The problem: Report, as a bare number, how many lines contain the string "scene".
++++ Provided material ++++
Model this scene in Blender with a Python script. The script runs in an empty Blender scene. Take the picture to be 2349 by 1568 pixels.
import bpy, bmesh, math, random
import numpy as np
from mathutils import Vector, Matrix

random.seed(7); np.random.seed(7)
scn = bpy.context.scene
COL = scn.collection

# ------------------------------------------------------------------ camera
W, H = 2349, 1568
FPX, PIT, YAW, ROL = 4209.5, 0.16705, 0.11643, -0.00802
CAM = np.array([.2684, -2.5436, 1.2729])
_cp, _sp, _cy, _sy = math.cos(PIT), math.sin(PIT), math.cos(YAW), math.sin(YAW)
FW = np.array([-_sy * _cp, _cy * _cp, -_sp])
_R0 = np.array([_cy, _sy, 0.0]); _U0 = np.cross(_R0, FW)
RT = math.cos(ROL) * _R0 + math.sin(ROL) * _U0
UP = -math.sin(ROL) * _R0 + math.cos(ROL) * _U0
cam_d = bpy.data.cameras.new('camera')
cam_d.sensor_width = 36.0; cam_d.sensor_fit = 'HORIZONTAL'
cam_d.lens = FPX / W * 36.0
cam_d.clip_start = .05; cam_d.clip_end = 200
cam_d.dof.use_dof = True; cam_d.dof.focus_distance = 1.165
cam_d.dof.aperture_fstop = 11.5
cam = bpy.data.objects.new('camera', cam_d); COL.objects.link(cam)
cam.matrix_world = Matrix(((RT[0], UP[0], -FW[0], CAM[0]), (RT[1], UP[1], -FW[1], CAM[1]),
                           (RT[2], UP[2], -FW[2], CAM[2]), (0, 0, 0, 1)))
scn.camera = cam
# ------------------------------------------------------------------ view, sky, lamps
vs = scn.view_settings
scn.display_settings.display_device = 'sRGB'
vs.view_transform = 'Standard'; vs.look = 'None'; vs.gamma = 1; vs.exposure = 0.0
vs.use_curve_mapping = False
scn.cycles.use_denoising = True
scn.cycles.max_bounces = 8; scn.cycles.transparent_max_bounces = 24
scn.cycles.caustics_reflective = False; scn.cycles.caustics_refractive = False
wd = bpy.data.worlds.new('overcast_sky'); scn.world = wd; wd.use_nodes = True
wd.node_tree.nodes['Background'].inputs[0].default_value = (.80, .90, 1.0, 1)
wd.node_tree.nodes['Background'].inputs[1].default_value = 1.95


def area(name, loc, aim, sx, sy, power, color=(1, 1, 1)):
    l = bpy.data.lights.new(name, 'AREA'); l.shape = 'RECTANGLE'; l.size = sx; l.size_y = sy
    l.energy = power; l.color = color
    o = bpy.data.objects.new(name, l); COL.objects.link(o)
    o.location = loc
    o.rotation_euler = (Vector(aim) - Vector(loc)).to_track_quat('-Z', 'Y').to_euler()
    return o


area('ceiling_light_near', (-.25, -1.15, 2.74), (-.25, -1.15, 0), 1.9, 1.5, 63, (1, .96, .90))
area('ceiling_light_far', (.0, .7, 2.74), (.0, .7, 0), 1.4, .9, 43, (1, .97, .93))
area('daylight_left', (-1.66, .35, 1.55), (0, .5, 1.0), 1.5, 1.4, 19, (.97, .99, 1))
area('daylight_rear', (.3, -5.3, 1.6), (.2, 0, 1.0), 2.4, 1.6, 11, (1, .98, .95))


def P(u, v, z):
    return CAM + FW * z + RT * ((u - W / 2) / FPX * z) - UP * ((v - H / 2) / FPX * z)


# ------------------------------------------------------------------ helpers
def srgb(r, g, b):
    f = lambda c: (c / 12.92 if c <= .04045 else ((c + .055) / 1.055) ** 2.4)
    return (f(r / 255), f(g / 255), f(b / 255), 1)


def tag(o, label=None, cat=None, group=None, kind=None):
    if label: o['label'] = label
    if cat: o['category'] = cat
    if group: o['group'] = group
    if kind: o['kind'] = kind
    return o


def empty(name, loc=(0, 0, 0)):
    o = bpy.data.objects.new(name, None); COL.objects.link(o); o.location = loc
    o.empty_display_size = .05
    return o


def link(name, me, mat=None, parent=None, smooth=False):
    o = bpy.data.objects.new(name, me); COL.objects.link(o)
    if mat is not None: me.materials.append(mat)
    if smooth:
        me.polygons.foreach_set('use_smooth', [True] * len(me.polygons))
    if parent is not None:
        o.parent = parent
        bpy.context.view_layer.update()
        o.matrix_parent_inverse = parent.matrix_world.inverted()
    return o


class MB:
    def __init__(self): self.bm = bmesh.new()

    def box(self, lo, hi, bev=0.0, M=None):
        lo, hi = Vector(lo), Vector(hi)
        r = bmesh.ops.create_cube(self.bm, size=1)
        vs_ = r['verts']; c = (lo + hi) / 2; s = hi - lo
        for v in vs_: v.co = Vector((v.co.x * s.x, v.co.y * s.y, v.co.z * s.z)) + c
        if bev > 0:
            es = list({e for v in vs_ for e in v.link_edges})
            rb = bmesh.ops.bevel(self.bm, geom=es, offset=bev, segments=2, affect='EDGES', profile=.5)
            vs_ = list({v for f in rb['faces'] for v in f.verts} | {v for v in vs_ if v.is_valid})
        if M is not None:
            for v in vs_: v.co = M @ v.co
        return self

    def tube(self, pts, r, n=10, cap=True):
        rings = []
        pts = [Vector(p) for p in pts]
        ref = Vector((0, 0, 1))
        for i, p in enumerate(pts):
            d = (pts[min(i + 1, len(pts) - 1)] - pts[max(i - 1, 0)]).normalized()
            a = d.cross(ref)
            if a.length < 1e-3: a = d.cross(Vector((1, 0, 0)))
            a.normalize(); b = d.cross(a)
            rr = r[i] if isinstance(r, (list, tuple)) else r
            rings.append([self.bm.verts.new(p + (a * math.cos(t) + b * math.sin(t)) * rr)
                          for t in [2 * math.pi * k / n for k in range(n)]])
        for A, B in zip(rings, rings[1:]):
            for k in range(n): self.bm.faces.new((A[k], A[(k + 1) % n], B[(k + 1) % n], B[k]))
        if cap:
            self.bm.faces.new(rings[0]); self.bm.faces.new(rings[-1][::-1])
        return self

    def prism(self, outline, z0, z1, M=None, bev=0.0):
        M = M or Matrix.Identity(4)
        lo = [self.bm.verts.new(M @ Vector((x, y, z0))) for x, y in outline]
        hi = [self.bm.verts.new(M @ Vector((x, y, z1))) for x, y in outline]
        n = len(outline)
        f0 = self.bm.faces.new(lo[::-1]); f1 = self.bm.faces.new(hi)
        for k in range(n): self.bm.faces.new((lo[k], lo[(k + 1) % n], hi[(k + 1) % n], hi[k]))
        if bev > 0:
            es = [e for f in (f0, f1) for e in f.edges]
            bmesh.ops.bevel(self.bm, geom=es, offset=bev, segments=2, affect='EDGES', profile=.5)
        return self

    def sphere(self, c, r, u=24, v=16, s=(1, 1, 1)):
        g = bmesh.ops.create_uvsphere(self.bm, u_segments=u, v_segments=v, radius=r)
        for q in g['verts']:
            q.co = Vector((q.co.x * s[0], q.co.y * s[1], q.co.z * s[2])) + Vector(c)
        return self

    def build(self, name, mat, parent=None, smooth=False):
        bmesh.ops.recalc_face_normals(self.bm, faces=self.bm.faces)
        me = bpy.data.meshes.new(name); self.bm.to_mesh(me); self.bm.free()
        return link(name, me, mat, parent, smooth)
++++
The answer: 2